Pakistan calls its top nuclear body officials after launching deadly retaliation on multiple indian bases


ISLAMABAD/NEW DELHI – Pakistan said it called a meeting on Saturday of the top body that oversees its nuclear arsenal after it launched a military operation against India early in the morning, targeting multiple bases including a missile storage site in northern India.

The Indian army said after the attacks that Pakistan was continuing its “blatant escalation” with drone strikes and using other munitions along India’s western border, and that its “enemy designs” would be thwarted.

Five civilians were killed in the attacks in the Jammu region of Indian Kashmir, regional police said.

Diplomatic calls for de-escalation, including by the United States, intensified as the nuclear-armed neighbours ramped up their worst fighting in three decades.
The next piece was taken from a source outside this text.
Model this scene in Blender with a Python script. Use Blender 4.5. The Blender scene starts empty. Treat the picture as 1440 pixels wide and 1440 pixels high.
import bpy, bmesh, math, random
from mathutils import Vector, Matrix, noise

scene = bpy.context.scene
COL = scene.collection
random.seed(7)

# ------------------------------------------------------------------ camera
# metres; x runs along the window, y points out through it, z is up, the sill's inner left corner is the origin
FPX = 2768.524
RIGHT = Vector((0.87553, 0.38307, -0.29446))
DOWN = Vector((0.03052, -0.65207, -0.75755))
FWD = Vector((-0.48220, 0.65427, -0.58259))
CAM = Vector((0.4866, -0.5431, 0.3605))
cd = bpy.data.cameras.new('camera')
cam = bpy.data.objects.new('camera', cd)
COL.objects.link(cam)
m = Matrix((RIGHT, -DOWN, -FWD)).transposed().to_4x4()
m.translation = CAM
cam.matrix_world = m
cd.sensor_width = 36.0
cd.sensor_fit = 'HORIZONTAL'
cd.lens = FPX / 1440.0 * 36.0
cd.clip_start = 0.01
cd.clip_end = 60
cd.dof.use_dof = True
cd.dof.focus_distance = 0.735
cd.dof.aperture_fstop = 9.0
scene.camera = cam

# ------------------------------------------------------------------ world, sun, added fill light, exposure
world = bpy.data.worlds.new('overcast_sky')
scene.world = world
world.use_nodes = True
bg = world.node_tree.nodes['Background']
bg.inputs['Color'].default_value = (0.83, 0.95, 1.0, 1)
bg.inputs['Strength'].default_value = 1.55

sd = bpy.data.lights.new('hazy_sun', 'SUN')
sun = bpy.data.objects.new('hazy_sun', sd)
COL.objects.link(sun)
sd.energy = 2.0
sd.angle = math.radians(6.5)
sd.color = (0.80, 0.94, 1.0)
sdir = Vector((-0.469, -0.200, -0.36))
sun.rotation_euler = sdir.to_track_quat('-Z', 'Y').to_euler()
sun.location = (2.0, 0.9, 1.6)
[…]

Pakistan said that, before its offensive, India had fired missiles at three air bases, including one close to the capital, Islamabad, but Pakistani air defences intercepted most of them.

Pakistan’s military also said the prime minister had called a meeting of the National Command Authority, a top body of civilian and military officials that oversees decisions on its nuclear arsenal.

Analysts and diplomats have long feared that conflict between the arch-rivals could escalate into the use of nuclear weapons, in one of the world’s most dangerous and most populated nuclear flashpoint regions.

Pakistan’s planning minister Ahsan Iqbal said the escalation was a test for the international community.

“We would hate to see that (nuclear) threshold being breached,” he said.

U.S. Secretary of State Marco Rubio called Pakistan’s Army Chief Asim Munir on Friday morning, according to the U.S. State Department.